Starboard, which acquired stakes in Yahoo! Inc. (NASDAQ:YHOO) is pushing for a number initiatives that it believes will help in slashing costs in Yahoo’s ailing advertising unit. Yahoo’s acquisition strategy also continues to raise ripples with the investors’ community as it has not lived up to expectations, in terms of returns.

“[…] What they want to do is take the core Yahoo out of Yahoo and what’s left would be the Alibaba Group Holding Ltd (NYSE:BABA) stake and Yahoo Japan stake. This is a pretty elegant solution to a couple of issues; one is the tax issue off course. Starboard’s estimates in a letter they put out last week that they would save $16 billion in taxes if they can do this, so that is a massive amount of money,” said Mr.
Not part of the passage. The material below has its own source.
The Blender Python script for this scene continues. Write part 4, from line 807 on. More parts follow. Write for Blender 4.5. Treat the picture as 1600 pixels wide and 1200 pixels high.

Jannarone

Starboard believes that a merger between AOL and Yahoo! Inc. (NASDAQ:YHOO) will result in cost saving synergies for the two companies on the advertising side of the business. Jannarone argues that AOL, Inc. (NYSE:AOL) would agree to a merger as both will combine forces to remain Competitive in Digital advertising.

“[…] I think they would probably be interested in this; they get a lot of scale and my guess is that Starboard will probably want to put AOL management in charge. […] I think that starboard probably is pretty happy with AOL’s management right now so I can see it happening, it will be friendly,” said Mr. Jannarone.

It is still unclear whether Yahoo! Inc. (NASDAQ:YHOO) will agree to AOL, Inc. (NYSE:AOL) controlling the combined company.